This archive report was first published on 9 July 2019.
On July 9, 2019, a Human Resources Development Consultant based in Nairobi emphasized the importance of fair pay in the workplace.
According to the consultant, employers who fail to implement remuneration policies provide room for baseless determination of individual staff salaries. This can lead to low morale, decreased productivity, and even industrial strikes.
Effective remuneration policies should include provisions for reward schemes, job evaluation exercises, and comparisons with market rates. These strategies help to foster internal equity and external competitiveness, ensuring that employees are paid fairly and consistently.
One key aspect of fair pay is the determination of job values. Organizations should undertake job evaluation exercises to create job groups and establish clear linkages between job groups and salary scales. This helps to reduce salary inequities between and among employees.
Another crucial aspect is bonus payment. Bonuses should be made to everyone depending on both the overall company performance and individual employee's performance appraisal rating. Pre-determined criteria for bonus-sharing can minimize staff discontentment on bonuses.
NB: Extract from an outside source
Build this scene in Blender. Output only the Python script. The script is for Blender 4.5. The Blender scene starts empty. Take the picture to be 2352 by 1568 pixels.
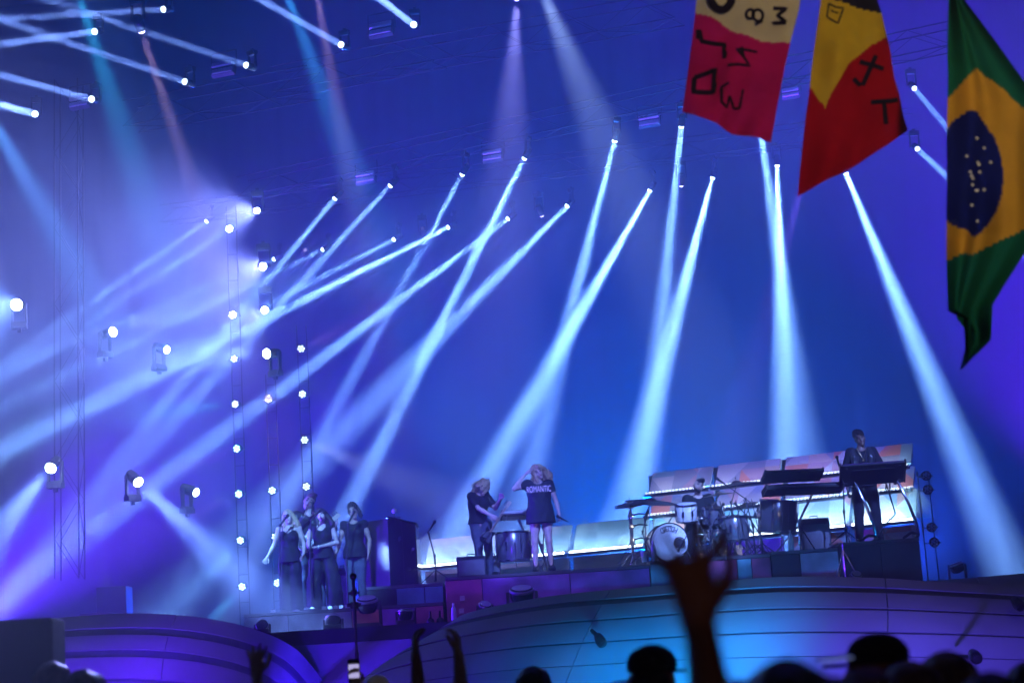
import bpy, bmesh, math, random
import numpy as np
from mathutils import Vector, Matrix, Euler, Quaternion

S = bpy.context.scene
COL = S.collection
random.seed(7)
PI = math.pi
rad = math.radians

# ------------------------------------------------------------------ camera
W, H, F = 2352, 1568, 4163.0
PITCH, ROLL = rad(10.4), rad(3.6)
CAM = Vector((0, 0, 1.7))
FW = Vector((0, math.cos(PITCH), math.sin(PITCH)))
_U0 = Vector((0, -math.sin(PITCH), math.cos(PITCH)))
RT = math.cos(ROLL) * Vector((1, 0, 0)) - math.sin(ROLL) * _U0
UP = math.sin(ROLL) * Vector((1, 0, 0)) + math.cos(ROLL) * _U0


def P(u, v, Y):
    """The place Y metres in front of the camera seen in direction (u, v)."""
    d = FW * F + RT * (u - W / 2) + UP * (H / 2 - v)
    return CAM + d * (Y / d.y)


def row_depth(u, y0, yaw=26):
    return y0 / (1 + ((u - W / 2) / F) * math.tan(rad(yaw)))


cam = bpy.data.cameras.new('camera')
camo = bpy.data.objects.new('camera', cam)
COL.objects.link(camo)
_m = Matrix((RT, UP, -FW)).transposed().to_4x4()
_m.translation = CAM
camo.matrix_world = _m
cam.sensor_width = 36
cam.lens = 36 * F / W
cam.clip_start = 0.1
cam.clip_end = 2000
cam.dof.use_dof = True
cam.dof.focus_distance = 29.5
cam.dof.aperture_fstop = 2.4
S.camera = camo

# ------------------------------------------------------------------ night sky, exposure
wd = bpy.data.worlds.new('World')
S.world = wd
wd.use_nodes = True
_n = wd.node_tree.nodes
_bg = _n['Background']
_sky = _n.new('ShaderNodeTexSky')
_sky.sky_type = 'NISHITA'
_sky.sun_disc = False
_sky.sun_elevation = rad(-4)
_sky.sun_rotation = rad(150)
wd.node_tree.links.new(_sky.outputs[0], _bg.inputs[0])
_bg.inputs[1].default_value = 0.01
S.view_settings.view_transform = 'Standard'
S.view_settings.look = 'None'
S.view_settings.gamma = 1
S.view_settings.exposure = 0.05
S.cycles.use_denoising = True
S.cycles.max_bounces = 6
S.cycles.diffuse_bounces = 1
S.cycles.glossy_bounces = 2
S.cycles.transmission_bounces = 4
S.cycles.volume_bounces = 0
S.cycles.sample_clamp_indirect = 3
S.cycles.caustics_reflective = False
S.cycles.caustics_refractive = False

# ------------------------------------------------------------------ materials
MATS = {}


def mat(name, col=(.5, .5, .5), rough=.6, metal=0, var=.15, scale=6, bump=0, bscale=40, spec=.4,
        emit=None, estr=0, col2=None, coat=0):
    if name in MATS:
        return MATS[name]
    m = bpy.data.materials.new(name)
    m.use_nodes = True
    nt = m.node_tree
    b = nt.nodes['Principled BSDF']
    b.inputs['Roughness'].default_value = rough
    b.inputs['Metallic'].default_value = metal
    b.inputs['Specular IOR Level'].default_value = spec
    b.inputs['Coat Weight'].default_value = coat
    tc = nt.nodes.new('ShaderNodeTexCoord')
    nz = nt.nodes.new('ShaderNodeTexNoise')
    nz.inputs['Scale'].default_value = scale
    nz.inputs['Detail'].default_value = 5
    nt.links.new(tc.outputs['Object'], nz.inputs['Vector'])
    rp = nt.nodes.new('ShaderNodeValToRGB')
    rp.color_ramp.elements[0].position = .3
    rp.color_ramp.elements[1].position = .7
    c2 = col2 or tuple(min(1, c * (1 + var)) for c in col)
    rp.color_ramp.elements[0].color = (*[c * (1 - var) for c in col], 1)
    rp.color_ramp.elements[1].color = (*c2, 1)
    nt.links.new(nz.outputs['Fac'], rp.inputs[0])
    nt.links.new(rp.outputs[0], b.inputs['Base Color'])
    if bump:
        n2 = nt.nodes.new('ShaderNodeTexNoise')
        n2.inputs['Scale'].default_value = bscale
        n2.inputs['Detail'].default_value = 4
        nt.links.new(tc.outputs['Object'], n2.inputs['Vector'])
        bp = nt.nodes.new('ShaderNodeBump')
        bp.inputs['Strength'].default_value = bump
        bp.inputs['Distance'].default_value = .01
        nt.links.new(n2.outputs['Fac'], bp.inputs['Height'])
        nt.links.new(bp.outputs[0], b.inputs['Normal'])
    if emit:
        b.inputs['Emission Color'].default_value = (*emit, 1)
        b.inputs['Emission Strength'].default_value = estr
        m.cycles.emission_sampling = 'NONE'
    MATS[name] = m
    return m


def cloth_mat(name, col, trans=.55):
    if name in MATS:
        return MATS[name]
    m = bpy.data.materials.new(name)
    m.use_nodes = True
    nt = m.node_tree
    nt.nodes.remove(nt.nodes['Principled BSDF'])
    out = nt.nodes['Material Output']
    d = nt.nodes.new('ShaderNodeBsdfDiffuse')
    t = nt.nodes.new('ShaderNodeBsdfTranslucent')
    mx = nt.nodes.new('ShaderNodeMixShader')
    mx.inputs[0].default_value = trans
    tc = nt.nodes.new('ShaderNodeTexCoord')
    nz = nt.nodes.new('ShaderNodeTexNoise')
    nz.inputs['Scale'].default_value = 9
    nz.inputs['Detail'].default_value = 6
    nt.links.new(tc.outputs['Object'], nz.inputs['Vector'])
    rp = nt.nodes.new('ShaderNodeValToRGB')
    rp.color_ramp.elements[0].color = (*[c * .8 for c in col], 1)
    rp.color_ramp.elements[1].color = (*[min(1, c * 1.15) for c in col], 1)
    nt.links.new(nz.outputs['Fac'], rp.inputs[0])
    for s in (d, t):
        nt.links.new(rp.outputs[0], s.inputs['Color'])
    nt.links.new(d.outputs[0], mx.inputs[1])
    nt.links.new(t.outputs[0], mx.inputs[2])
    nt.links.new(mx.outputs[0], out.inputs[0])
    MATS[name] = m
    return m


BLACK = mat('black_paint', (.012, .012, .014), .55, var=.3, bump=.1)
BLACKG = mat('black_gloss', (.01, .01, .012), .22, var=.2, coat=.4)
DARKM = mat('dark_metal', (.03, .03, .035), .4, .8, var=.3)
TRUSSM = mat('truss_alloy', (.012, .012, .016), .7, .2, var=.2)
CHROME = mat('chrome', (.75, .75, .78), .18, 1, var=.06)
RUBBER = mat('rubber', (.015, .015, .015), .8)
DECKM = mat('deck_black', (.012, .012, .014), .8, var=.4, bump=.2)
WHITEP = mat('white_laminate', (.72, .72, .74), .5, var=.06, scale=2)

# ------------------------------------------------------------------ mesh builder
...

Employers and trade unions should also hone their negotiation skills to settle on collective bargaining agreements (CBAs) that are both fair and affordable. The Employment Courts have piles of unresolved salary disputes that would have been avoided had the concerned parties followed due processes.
By implementing these strategies, employers can ensure that their workforce is paid fairly, equitably, and consistently, leading to increased morale, productivity, and job satisfaction.